In place of evidence and analysis, we find appeal to American idealism and innocence, and devotion to ‘morally desirable universalistic idealism’ – ‘impractical’ because of the bad guys all around who prevent us from acting in accord with our unique virtue. And the rest of the familiar refrain, presented as obvious truth, requiring no argument.
Hamby’s account of the domestic scene pursues the same course. Thus union leaders whom Truman despised are ‘irresponsible labour chiefs’ whose labour movement led the way in ‘jamming the gears of American capitalism’. Perhaps, but more is required than insistence that Truman is right, period. Hamby notes popular anti-labour attitudes, but not the huge corporate propaganda offensive to vilify labour and roll back New Deal measures that was launched instantly, put on hold during the war, then resumed on a remarkable scale.

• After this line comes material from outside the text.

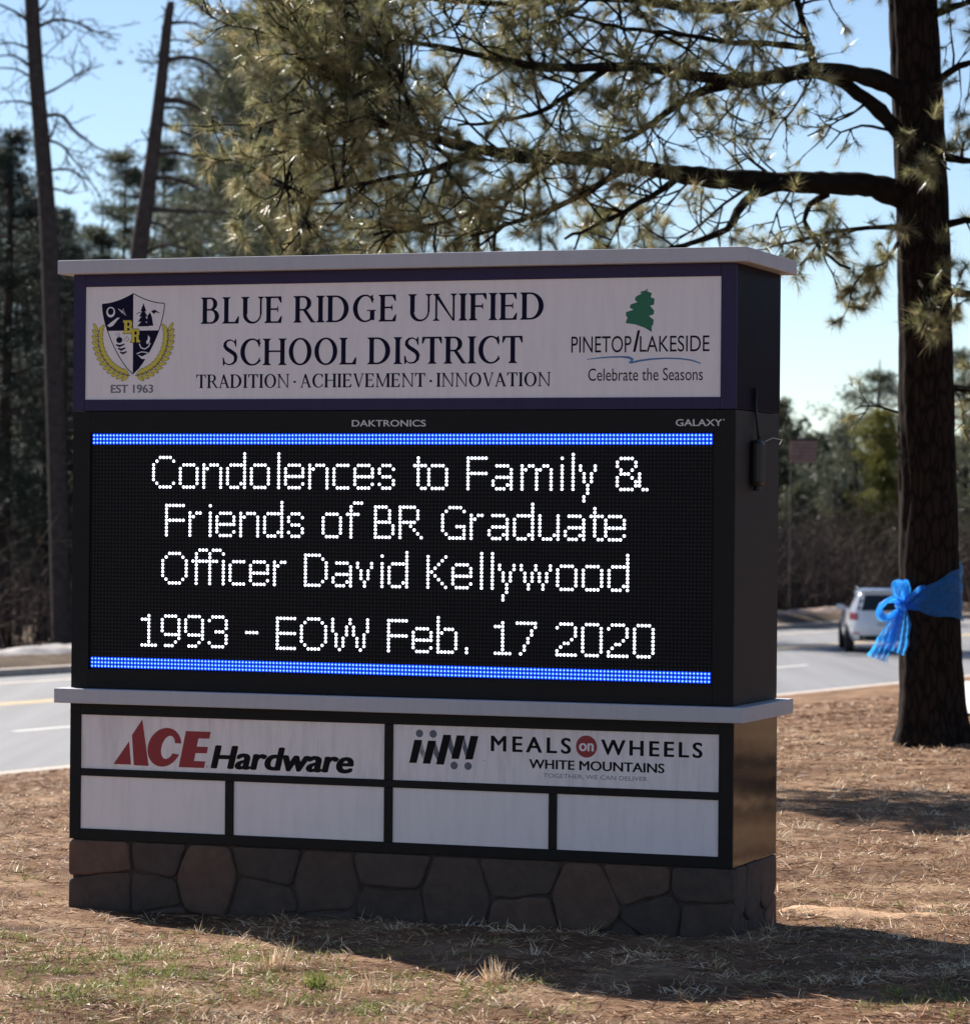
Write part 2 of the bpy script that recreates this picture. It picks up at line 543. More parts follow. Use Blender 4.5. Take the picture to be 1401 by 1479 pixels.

He writes that price controls were overturned after the war under the influence of ‘rural, small-town America’; and also under the influence of a corporate propaganda campaign that infuriated Truman, shifting popular attitudes within a few months from overwhelming support for controls to opposition — one of the most sweeping reversals of public opinion on record, polling agencies reported. But crucial aspects of these features of American society are missing. In fact, the corporate world, hardly without influence in US society, makes scant appearance.
No study can fail to be selective and to reflect personal attitudes and values. But Book II is more a brief for the defence than the historical inquiry that its subject merits. Whether the issue is Yalta, German reunification, Poland and inland waterways, Japan, subversion in Italy, or the rest of the ‘larger themes’, Hamby offers a patriotic version based on confident assertion.
To mention just one case, Washington’s stand was obviously right when it sought only ‘an independent, pro-Western Greek government’. A Soviet call for ‘an independent, pro-Russian Polish government’ would elicit only ridicule, quite properly, though Russian security concerns in eastern Europe were perhaps not more outlandish than those of the US and Britain in Greece (not to speak of Latin America, South-east Asia, and elsewhere).
Also omitted is the Churchill-Stalin agreement parcelling out the region, and what actually happened in Greece. The example is typical. Readers familiar with the history might conclude from this account that Truman was out of the loop; worth stressing, were it true.
Book II covers the most important part of the Truman story, but while perhaps defensible, Hamby’s account is not subject to serious critical evaluation. He provides a picture of personalities and domestic political maneuverings, but little beyond. Truman deserves better, however one judges his achievements.